パークホテル東京の同店でも見事な料理に感嘆したが、芝の店の方がよりグランメゾン的で、スケール感の中に深い落ち着きがある。2日連続で訪れたが、とりわけ初日には五感を震わす価値ある時間を過ごすことができた。
昼のコースは3,500円、5,000円、6,500円の3種類。31日には3,500円のコースは用意されなかった。2日間とも6,500円のコースを注文したが、料理はチョイスが可能で、メートルドテルがその日のスペシャリテなども勧めてくれるので、イメージを膨らませながらコースを仕立てられる。汐留のシェフは福岡出身で、芝のシェフは北海道出身とのこと。それぞれに得意とする素材にも違いがあり、個性が出るようだ。
料理はいずれも素晴らしいが、特に喜界島のこやぎのカルパッチョ、栗のポタージュが印象的だった。盛り付けはシンプルだが、素材の存在感をダイレクトに伝えるもの。デセールは手が込んで美しい。

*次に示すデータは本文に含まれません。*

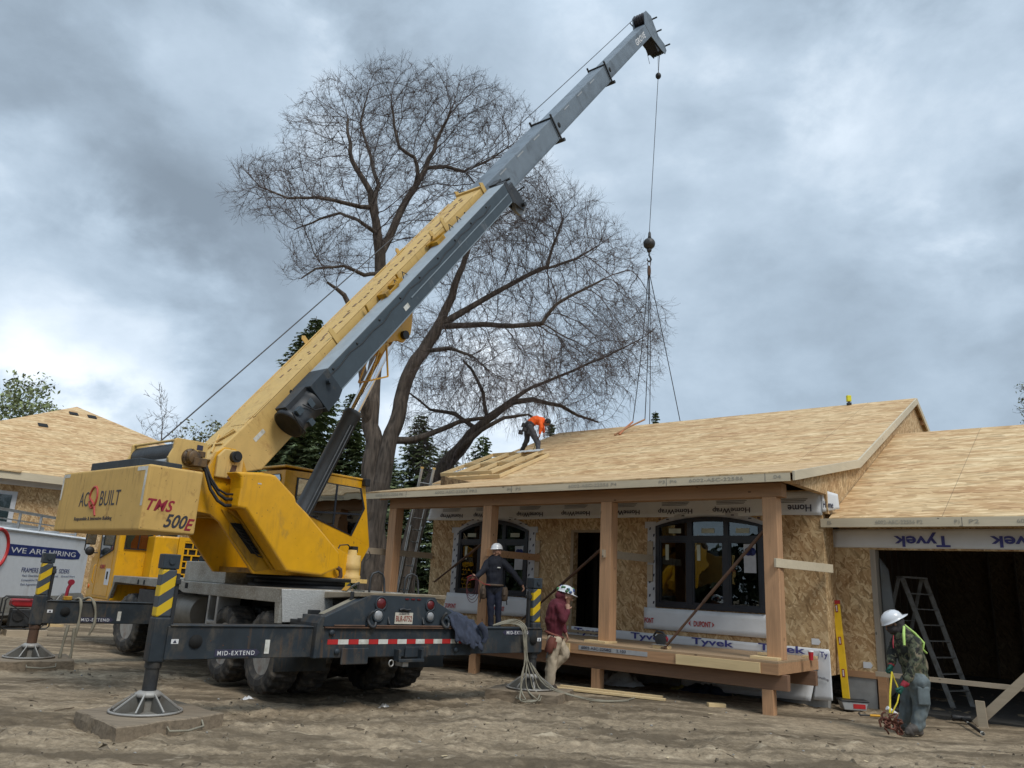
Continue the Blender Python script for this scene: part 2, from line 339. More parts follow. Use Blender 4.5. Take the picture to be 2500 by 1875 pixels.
def tread_plate():
    m, nt, bs = new_mat('tread_plate'); base = nt.nodes.new('ShaderNodeTexCoord').outputs['Object']
    a = tnoise(nt, mapping(nt, (40, 40, 12), (0, 0, .0), base), 1, 2); w = nt.nodes.new('ShaderNodeTexVoronoi'); w.inputs['Scale'].default_value = 22; nt.links.new(mapping(nt, (1, 1, 1.9), (.78, 0, 0), base), w.inputs[0])
    d = tnoise(nt, base, 2.2, 7, .65); c = ramp(nt, d, [(.32, (.46, .455, .42)), (.5, (.36, .345, .30)), (.66, (.21, .18, .13))])
    c = mixc(nt, .35, c, ramp(nt, w.outputs['Distance'], [(.1, (.60, .60, .58)), (.5, (.2, .19, .17))]), 'MIX')
    nt.links.new(c, bs.inputs['Base Color']); bs.inputs['Roughness'].default_value = .45; bs.inputs['Metallic'].default_value = .45
    bump(nt, bs, w.outputs['Distance'], .5, .004); return m
M['tread'] = tread_plate()
M['glass_clear'] = glass('clear_cab_glass', (.85, .92, .92), .55)
M['tread_clean'] = mat('mudguard_plate', (.52, .52, .50), .38, .35, var=.12, vs=30, dirt=(.3, .27, .22), da=.15, bmp=.8, bsc=55)
def hazard():
    m, nt, bs = new_mat('hazard_stripes'); base = nt.nodes.new('ShaderNodeTexCoord').outputs['Object']; sp = nt.nodes.new('ShaderNodeSeparateXYZ'); nt.links.new(base, sp.inputs[0])
    v = fmath(nt, 'SUBTRACT', sp.outputs[2], fmath(nt, 'MULTIPLY', sp.outputs[0], .75)); fr = fmath(nt, 'FRACT', fmath(nt, 'DIVIDE', fmath(nt, 'ADD', v, 20.0), .235))
    c = mixc(nt, fmath(nt, 'GREATER_THAN', fr, .5), (.60, .40, .01), (.05, .062, .075))
    d = tnoise(nt, base, 12, 6, .7); c = mixc(nt, ramp(nt, d, [(.6, (0, 0, 0)), (.7, (.7, .7, .7))]), c, (.10, .05, .03))
    nt.links.new(c, bs.inputs['Base Color']); bs.inputs['Roughness'].default_value = .5; return m
M['hazard'] = hazard()

# ------------------------------------------------------------------ lettering
def text(body, parent, F, w, h, m, name='lettering', italic=False, bold=0, depth=.003, spacing=1):
    """Lettering filling w x h, standing in the local xz plane of F and facing its -y."""
    cu = bpy.data.curves.new('txt', 'FONT'); cu.body = body; cu.size = 1; cu.extrude = .004; cu.offset = bold; cu.resolution_u = 3
    cu.space_character = spacing
    if italic: cu.shear = .35
    to = bpy.data.objects.new('txt', cu); COL.objects.link(to); dg = bpy.context.evaluated_depsgraph_get()
    me = bpy.data.meshes.new_from_object(to.evaluated_get(dg)); bpy.data.objects.remove(to)
    n = len(me.vertices); co = np.zeros(n*3); me.vertices.foreach_get('co', co); co = co.reshape(-1, 3)
    lo = co.min(0); hi = co.max(0); sc = (hi-lo); sc[sc < 1e-6] = 1
    q = np.zeros_like(co); q[:, 0] = (co[:, 0]-lo[0])/sc[0]*w; q[:, 2] = (co[:, 1]-lo[1])/sc[1]*h; q[:, 1] = -(co[:, 2]-lo[2])/sc[2]*depth
    me.vertices.foreach_set('co', q.reshape(-1)); me.materials.clear(); me.materials.append(m); me.name = name; me.update()
    o = bpy.data.objects.new(name, me); _link(o, parent, F); return o
def rotz(a): return Matrix.Rotation(radians(a), 4, 'Z')
def tr(x, y, z): return Matrix.Translation((x, y, z))
FLIP = Matrix.Rotation(pi, 4, 'Y')       # upside down within the xz plane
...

サービスは役割分担がきちんとできた正統派。スタッフの数も十分で、行き届いている。初日には実に快適で心地よいサービスだったが、翌日は若干違っていた。サービスの内容に不行き届きがあったわけではないが、スタッフが違うため、前日に見事だった緊張感とやわらかさの調和がまったく見られなかった。この日に訪れたゲストは、不幸かもしれない。しかし、店はガラガラだった。
更に、この店では朝食も提供している。しかし、パンはタテルヨシノで焼いているが、そのほかはスタッフもホテルがやっているそうだ。アルバイトらしき女性スタッフは、フローリングをカツカツと音を立てて歩くし、私語が多く落ち着かない。同じ空間で、素晴らしい調和があったり、たるんだ醜い振る舞いがあったりと、まるでコンサートホールのよう。